The result of this phase should be a milestone list constantly reordered for risk. We suggest a “cover your ass” strategy for novices by tackling the riskiest aspects first. After each period of work (when your alarm clock sets off), you should make a commit to the repository and run all the tests.

Step 4: Feedback phase

After you’ve done an hour of work, it’s time to back off and reflect. You should evaluate the new information you’ve gathered. Try to answer the following questions:

  • Is my estimate still accurate?
  • Have I encountered unforeseen problems or game-changing information?
  • What crucial details were discovered just yet?

The result of this phase should be an interim report to your manager and to your future self. A comment in the issue tracker is sufficient if everything is still on track. Your manager wants to know about your problems. Call him directly and tell him honestly. The documentation for your future self should be in the issue tracker, the project wiki or the source code. Imagine you have to repeat the work in a year. Write down everything you would want written down.
If your issue isn’t done yet, return to step three and begin another development iteration.

Step 5: Termination phase

Congratulations! You’ve done it. Your work is finished and your estimation probably holds true (otherwise, you would have reported problems in the feedback phases). But you aren’t done yet! Take your time to produce proper closure. Try to answer the following questions:

  • Is the documentation complete and comprehensible?
  • Have you thought about all necessary integration work like update scripts or user manual changes?

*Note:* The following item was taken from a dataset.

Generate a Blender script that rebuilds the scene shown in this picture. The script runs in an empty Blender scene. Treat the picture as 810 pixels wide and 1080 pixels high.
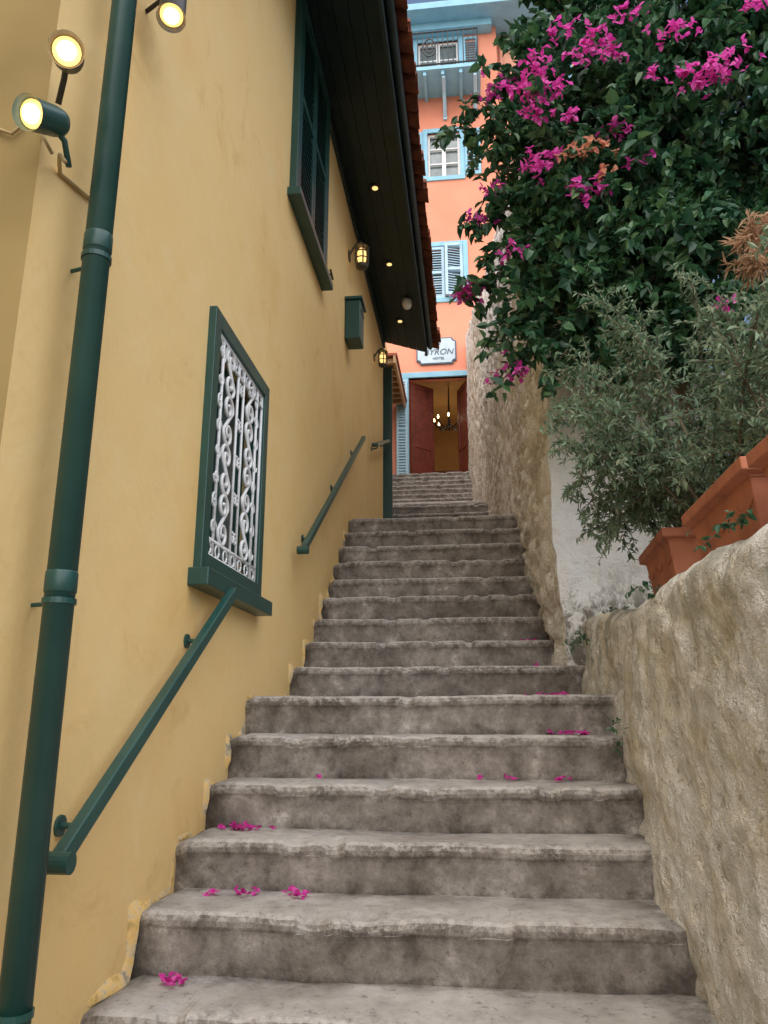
import bpy, math, random
import numpy as np
from mathutils import Vector, noise, Matrix
random.seed(7); rng=np.random.default_rng(11)
SC=bpy.context.scene
COL=SC.collection
R=math.radians

# ---------------------------------------------------------------- materials
def _ramp(nt,fac,stops):
    r=nt.nodes.new('ShaderNodeValToRGB')
    while len(r.color_ramp.elements)<len(stops): r.color_ramp.elements.new(0.5)
    for e,(p,c) in zip(r.color_ramp.elements,stops):
        e.position=p; e.color=(c[0],c[1],c[2],1)
    nt.links.new(fac,r.inputs[0]); return r.outputs[0]
def _noise(nt,co,scale,detail=2,rough=.55,dist=0):
    n=nt.nodes.new('ShaderNodeTexNoise'); n.inputs['Scale'].default_value=scale
    n.inputs['Detail'].default_value=detail; n.inputs['Roughness'].default_value=rough
    n.inputs['Distortion'].default_value=dist
    nt.links.new(co,n.inputs['Vector']); return n.outputs[0]
def _mix(nt,f,a,b,mode='MIX'):
    m=nt.nodes.new('ShaderNodeMix'); m.data_type='RGBA'; m.blend_type=mode
    for v,s in ((f,m.inputs[0]),(a,m.inputs[6]),(b,m.inputs[7])):
        if hasattr(v,'links'): nt.links.new(v,s)
        elif isinstance(v,(int,float)): s.default_value=v
        else: s.default_value=(v[0],v[1],v[2],1)
    return m.outputs[2]
def _sc(nt,v,k):
    m=nt.nodes.new('ShaderNodeMath'); m.operation='MULTIPLY'; nt.links.new(v,m.inputs[0])
    if hasattr(k,'links'): nt.links.new(k,m.inputs[1])
    else: m.inputs[1].default_value=k
    return m.outputs[0]
def _z(nt,co,lo,hi):
    s=nt.nodes.new('ShaderNodeSeparateXYZ'); nt.links.new(co,s.inputs[0])
    m=nt.nodes.new('ShaderNodeMapRange'); m.inputs[1].default_value=lo; m.inputs[2].default_value=hi
    nt.links.new(s.outputs['Z'],m.inputs[0]); return m.outputs[0]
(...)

The result of this phase should be a merge to the master branch in the repository and complete documentation. When you leave this step, there should be no necessity to ever return to the task. Assume that your changes are immediately published to production. We are talking “going gold” here.

Recapitulation

That’s the whole process. Five steps with typical questions and “artifacts”. It’s a lot of overhead for a change that takes just a few minutes, but can be a lifesaver for any task that exceeds an hour (the timebox of step three). The main differences to “direct action” processes are the assessment and feedback phases. Both are mainly about self-observation and introspection, the most important ingredient of efficient learning. You might not appreciate at first what these phases reveal about yourself, but try to see it this way: The revelations set a low bar that you won’t fall short of ever again – guaranteed.